--- BEGIN DATA PROVIDED ---
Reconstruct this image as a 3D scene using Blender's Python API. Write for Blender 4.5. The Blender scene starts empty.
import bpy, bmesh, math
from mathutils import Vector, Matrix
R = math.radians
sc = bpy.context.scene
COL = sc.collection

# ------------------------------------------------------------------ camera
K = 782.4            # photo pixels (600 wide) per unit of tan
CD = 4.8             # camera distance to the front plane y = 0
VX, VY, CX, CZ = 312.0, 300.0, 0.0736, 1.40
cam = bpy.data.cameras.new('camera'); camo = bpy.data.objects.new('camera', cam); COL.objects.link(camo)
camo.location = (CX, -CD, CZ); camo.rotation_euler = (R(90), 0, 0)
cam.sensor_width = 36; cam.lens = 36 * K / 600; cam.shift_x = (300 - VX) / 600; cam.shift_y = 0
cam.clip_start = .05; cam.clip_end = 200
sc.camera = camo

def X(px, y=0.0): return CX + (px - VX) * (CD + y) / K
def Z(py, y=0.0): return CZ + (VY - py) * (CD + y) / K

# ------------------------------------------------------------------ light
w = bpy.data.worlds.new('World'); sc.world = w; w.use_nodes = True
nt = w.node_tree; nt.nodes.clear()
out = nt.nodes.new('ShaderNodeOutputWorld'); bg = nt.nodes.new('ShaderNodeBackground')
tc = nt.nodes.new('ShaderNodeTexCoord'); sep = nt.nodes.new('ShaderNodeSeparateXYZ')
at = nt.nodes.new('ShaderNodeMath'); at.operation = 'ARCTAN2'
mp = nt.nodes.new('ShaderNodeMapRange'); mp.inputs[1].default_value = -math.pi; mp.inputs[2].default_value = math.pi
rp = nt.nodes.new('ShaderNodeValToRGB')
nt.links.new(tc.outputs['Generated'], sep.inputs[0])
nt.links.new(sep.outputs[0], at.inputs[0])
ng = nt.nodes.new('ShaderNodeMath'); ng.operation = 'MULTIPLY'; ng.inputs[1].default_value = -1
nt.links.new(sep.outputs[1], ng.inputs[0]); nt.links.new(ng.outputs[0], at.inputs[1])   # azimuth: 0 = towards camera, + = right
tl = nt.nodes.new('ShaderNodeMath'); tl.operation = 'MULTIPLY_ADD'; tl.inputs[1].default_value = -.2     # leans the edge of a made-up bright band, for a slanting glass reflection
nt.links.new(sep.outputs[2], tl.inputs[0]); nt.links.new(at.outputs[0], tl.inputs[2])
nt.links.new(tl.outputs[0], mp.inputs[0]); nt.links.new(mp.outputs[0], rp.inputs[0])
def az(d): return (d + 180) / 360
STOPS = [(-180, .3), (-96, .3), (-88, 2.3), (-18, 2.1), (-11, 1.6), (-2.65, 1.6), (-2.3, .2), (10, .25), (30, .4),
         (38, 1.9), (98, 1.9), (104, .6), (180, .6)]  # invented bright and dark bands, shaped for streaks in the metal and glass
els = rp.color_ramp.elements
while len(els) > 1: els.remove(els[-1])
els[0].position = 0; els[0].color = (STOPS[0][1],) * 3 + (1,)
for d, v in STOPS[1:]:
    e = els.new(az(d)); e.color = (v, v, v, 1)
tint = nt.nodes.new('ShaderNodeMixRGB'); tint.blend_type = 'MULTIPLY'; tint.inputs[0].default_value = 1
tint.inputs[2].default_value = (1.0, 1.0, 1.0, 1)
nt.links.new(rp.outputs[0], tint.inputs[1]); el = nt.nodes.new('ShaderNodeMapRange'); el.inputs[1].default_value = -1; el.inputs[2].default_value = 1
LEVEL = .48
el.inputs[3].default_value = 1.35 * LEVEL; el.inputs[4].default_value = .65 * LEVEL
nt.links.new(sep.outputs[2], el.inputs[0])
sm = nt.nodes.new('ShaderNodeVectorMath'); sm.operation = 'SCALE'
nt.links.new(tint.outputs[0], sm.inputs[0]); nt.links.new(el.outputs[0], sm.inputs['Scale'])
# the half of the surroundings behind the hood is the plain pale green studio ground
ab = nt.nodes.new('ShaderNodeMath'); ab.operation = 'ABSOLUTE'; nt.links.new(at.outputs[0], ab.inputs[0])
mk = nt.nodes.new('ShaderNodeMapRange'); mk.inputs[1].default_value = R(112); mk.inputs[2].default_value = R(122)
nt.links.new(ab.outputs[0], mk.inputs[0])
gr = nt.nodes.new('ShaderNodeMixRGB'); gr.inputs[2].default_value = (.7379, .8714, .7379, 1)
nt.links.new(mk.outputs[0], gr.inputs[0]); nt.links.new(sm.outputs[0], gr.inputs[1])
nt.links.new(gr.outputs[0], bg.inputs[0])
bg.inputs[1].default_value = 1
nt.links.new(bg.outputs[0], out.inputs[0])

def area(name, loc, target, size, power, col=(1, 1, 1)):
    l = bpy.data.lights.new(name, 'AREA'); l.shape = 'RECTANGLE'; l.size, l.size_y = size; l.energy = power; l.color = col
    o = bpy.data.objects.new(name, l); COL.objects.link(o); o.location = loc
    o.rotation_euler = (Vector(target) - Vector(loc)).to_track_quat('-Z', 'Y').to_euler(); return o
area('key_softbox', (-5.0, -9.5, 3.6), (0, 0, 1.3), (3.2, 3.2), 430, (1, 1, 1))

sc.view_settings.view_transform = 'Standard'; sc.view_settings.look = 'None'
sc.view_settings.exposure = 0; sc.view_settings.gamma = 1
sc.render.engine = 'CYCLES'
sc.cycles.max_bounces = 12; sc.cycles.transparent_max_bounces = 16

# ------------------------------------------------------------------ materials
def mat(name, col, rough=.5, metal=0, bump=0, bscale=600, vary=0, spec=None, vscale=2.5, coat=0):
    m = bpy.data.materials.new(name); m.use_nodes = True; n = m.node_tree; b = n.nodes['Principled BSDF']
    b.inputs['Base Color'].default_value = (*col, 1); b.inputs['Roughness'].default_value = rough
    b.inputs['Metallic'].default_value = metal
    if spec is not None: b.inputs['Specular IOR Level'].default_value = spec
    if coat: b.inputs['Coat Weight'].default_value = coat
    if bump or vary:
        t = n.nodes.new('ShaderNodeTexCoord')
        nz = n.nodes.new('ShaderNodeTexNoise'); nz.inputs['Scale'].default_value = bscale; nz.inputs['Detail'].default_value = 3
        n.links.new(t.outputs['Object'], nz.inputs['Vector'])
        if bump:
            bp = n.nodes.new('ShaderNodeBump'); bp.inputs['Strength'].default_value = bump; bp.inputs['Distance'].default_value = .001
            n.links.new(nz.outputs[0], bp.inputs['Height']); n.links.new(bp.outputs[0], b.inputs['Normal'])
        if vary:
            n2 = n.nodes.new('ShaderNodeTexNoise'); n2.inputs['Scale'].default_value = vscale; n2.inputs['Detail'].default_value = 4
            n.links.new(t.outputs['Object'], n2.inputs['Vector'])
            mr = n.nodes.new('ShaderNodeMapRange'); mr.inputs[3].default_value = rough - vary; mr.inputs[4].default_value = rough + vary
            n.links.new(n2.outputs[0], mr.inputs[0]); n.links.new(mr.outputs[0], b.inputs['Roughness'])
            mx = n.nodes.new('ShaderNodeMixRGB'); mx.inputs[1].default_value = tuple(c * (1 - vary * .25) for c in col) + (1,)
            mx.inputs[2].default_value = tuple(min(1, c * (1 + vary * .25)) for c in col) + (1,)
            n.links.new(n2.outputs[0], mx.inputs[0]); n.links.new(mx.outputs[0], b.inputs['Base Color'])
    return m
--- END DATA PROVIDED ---
### TO BE DONE:
Reproduce all of the material above word for word.

### WRITTEN ANSWER:
Reconstruct this image as a 3D scene using Blender's Python API. Write for Blender 4.5. The Blender scene starts empty.
import bpy, bmesh, math
from mathutils import Vector, Matrix
R = math.radians
sc = bpy.context.scene
COL = sc.collection

# ------------------------------------------------------------------ camera
K = 782.4            # photo pixels (600 wide) per unit of tan
CD = 4.8             # camera distance to the front plane y = 0
VX, VY, CX, CZ = 312.0, 300.0, 0.0736, 1.40
cam = bpy.data.cameras.new('camera'); camo = bpy.data.objects.new('camera', cam); COL.objects.link(camo)
camo.location = (CX, -CD, CZ); camo.rotation_euler = (R(90), 0, 0)
cam.sensor_width = 36; cam.lens = 36 * K / 600; cam.shift_x = (300 - VX) / 600; cam.shift_y = 0
cam.clip_start = .05; cam.clip_end = 200
sc.camera = camo

def X(px, y=0.0): return CX + (px - VX) * (CD + y) / K
def Z(py, y=0.0): return CZ + (VY - py) * (CD + y) / K

# ------------------------------------------------------------------ light
w = bpy.data.worlds.new('World'); sc.world = w; w.use_nodes = True
nt = w.node_tree; nt.nodes.clear()
out = nt.nodes.new('ShaderNodeOutputWorld'); bg = nt.nodes.new('ShaderNodeBackground')
tc = nt.nodes.new('ShaderNodeTexCoord'); sep = nt.nodes.new('ShaderNodeSeparateXYZ')
at = nt.nodes.new('ShaderNodeMath'); at.operation = 'ARCTAN2'
mp = nt.nodes.new('ShaderNodeMapRange'); mp.inputs[1].default_value = -math.pi; mp.inputs[2].default_value = math.pi
rp = nt.nodes.new('ShaderNodeValToRGB')
nt.links.new(tc.outputs['Generated'], sep.inputs[0])
nt.links.new(sep.outputs[0], at.inputs[0])
ng = nt.nodes.new('ShaderNodeMath'); ng.operation = 'MULTIPLY'; ng.inputs[1].default_value = -1
nt.links.new(sep.outputs[1], ng.inputs[0]); nt.links.new(ng.outputs[0], at.inputs[1])   # azimuth: 0 = towards camera, + = right
tl = nt.nodes.new('ShaderNodeMath'); tl.operation = 'MULTIPLY_ADD'; tl.inputs[1].default_value = -.2     # leans the edge of a made-up bright band, for a slanting glass reflection
nt.links.new(sep.outputs[2], tl.inputs[0]); nt.links.new(at.outputs[0], tl.inputs[2])
nt.links.new(tl.outputs[0], mp.inputs[0]); nt.links.new(mp.outputs[0], rp.inputs[0])
def az(d): return (d + 180) / 360
STOPS = [(-180, .3), (-96, .3), (-88, 2.3), (-18, 2.1), (-11, 1.6), (-2.65, 1.6), (-2.3, .2), (10, .25), (30, .4),
         (38, 1.9), (98, 1.9), (104, .6), (180, .6)]  # invented bright and dark bands, shaped for streaks in the metal and glass
els = rp.color_ramp.elements
while len(els) > 1: els.remove(els[-1])
els[0].position = 0; els[0].color = (STOPS[0][1],) * 3 + (1,)
for d, v in STOPS[1:]:
    e = els.new(az(d)); e.color = (v, v, v, 1)
tint = nt.nodes.new('ShaderNodeMixRGB'); tint.blend_type = 'MULTIPLY'; tint.inputs[0].default_value = 1
tint.inputs[2].default_value = (1.0, 1.0, 1.0, 1)
nt.links.new(rp.outputs[0], tint.inputs[1]); el = nt.nodes.new('ShaderNodeMapRange'); el.inputs[1].default_value = -1; el.inputs[2].default_value = 1
LEVEL = .48
el.inputs[3].default_value = 1.35 * LEVEL; el.inputs[4].default_value = .65 * LEVEL
nt.links.new(sep.outputs[2], el.inputs[0])
sm = nt.nodes.new('ShaderNodeVectorMath'); sm.operation = 'SCALE'
nt.links.new(tint.outputs[0], sm.inputs[0]); nt.links.new(el.outputs[0], sm.inputs['Scale'])
# the half of the surroundings behind the hood is the plain pale green studio ground
ab = nt.nodes.new('ShaderNodeMath'); ab.operation = 'ABSOLUTE'; nt.links.new(at.outputs[0], ab.inputs[0])
mk = nt.nodes.new('ShaderNodeMapRange'); mk.inputs[1].default_value = R(112); mk.inputs[2].default_value = R(122)
nt.links.new(ab.outputs[0], mk.inputs[0])
gr = nt.nodes.new('ShaderNodeMixRGB'); gr.inputs[2].default_value = (.7379, .8714, .7379, 1)
nt.links.new(mk.outputs[0], gr.inputs[0]); nt.links.new(sm.outputs[0], gr.inputs[1])
nt.links.new(gr.outputs[0], bg.inputs[0])
bg.inputs[1].default_value = 1
nt.links.new(bg.outputs[0], out.inputs[0])

def area(name, loc, target, size, power, col=(1, 1, 1)):
    l = bpy.data.lights.new(name, 'AREA'); l.shape = 'RECTANGLE'; l.size, l.size_y = size; l.energy = power; l.color = col
    o = bpy.data.objects.new(name, l); COL.objects.link(o); o.location = loc
    o.rotation_euler = (Vector(target) - Vector(loc)).to_track_quat('-Z', 'Y').to_euler(); return o
area('key_softbox', (-5.0, -9.5, 3.6), (0, 0, 1.3), (3.2, 3.2), 430, (1, 1, 1))

sc.view_settings.view_transform = 'Standard'; sc.view_settings.look = 'None'
sc.view_settings.exposure = 0; sc.view_settings.gamma = 1
sc.render.engine = 'CYCLES'
sc.cycles.max_bounces = 12; sc.cycles.transparent_max_bounces = 16

# ------------------------------------------------------------------ materials
def mat(name, col, rough=.5, metal=0, bump=0, bscale=600, vary=0, spec=None, vscale=2.5, coat=0):
    m = bpy.data.materials.new(name); m.use_nodes = True; n = m.node_tree; b = n.nodes['Principled BSDF']
    b.inputs['Base Color'].default_value = (*col, 1); b.inputs['Roughness'].default_value = rough
    b.inputs['Metallic'].default_value = metal
    if spec is not None: b.inputs['Specular IOR Level'].default_value = spec
    if coat: b.inputs['Coat Weight'].default_value = coat
    if bump or vary:
        t = n.nodes.new('ShaderNodeTexCoord')
        nz = n.nodes.new('ShaderNodeTexNoise'); nz.inputs['Scale'].default_value = bscale; nz.inputs['Detail'].default_value = 3
        n.links.new(t.outputs['Object'], nz.inputs['Vector'])
        if bump:
            bp = n.nodes.new('ShaderNodeBump'); bp.inputs['Strength'].default_value = bump; bp.inputs['Distance'].default_value = .001
            n.links.new(nz.outputs[0], bp.inputs['Height']); n.links.new(bp.outputs[0], b.inputs['Normal'])
        if vary:
            n2 = n.nodes.new('ShaderNodeTexNoise'); n2.inputs['Scale'].default_value = vscale; n2.inputs['Detail'].default_value = 4
            n.links.new(t.outputs['Object'], n2.inputs['Vector'])
            mr = n.nodes.new('ShaderNodeMapRange'); mr.inputs[3].default_value = rough - vary; mr.inputs[4].default_value = rough + vary
            n.links.new(n2.outputs[0], mr.inputs[0]); n.links.new(mr.outputs[0], b.inputs['Roughness'])
            mx = n.nodes.new('ShaderNodeMixRGB'); mx.inputs[1].default_value = tuple(c * (1 - vary * .25) for c in col) + (1,)
            mx.inputs[2].default_value = tuple(min(1, c * (1 + vary * .25)) for c in col) + (1,)
            n.links.new(n2.outputs[0], mx.inputs[0]); n.links.new(mx.outputs[0], b.inputs['Base Color'])
    return m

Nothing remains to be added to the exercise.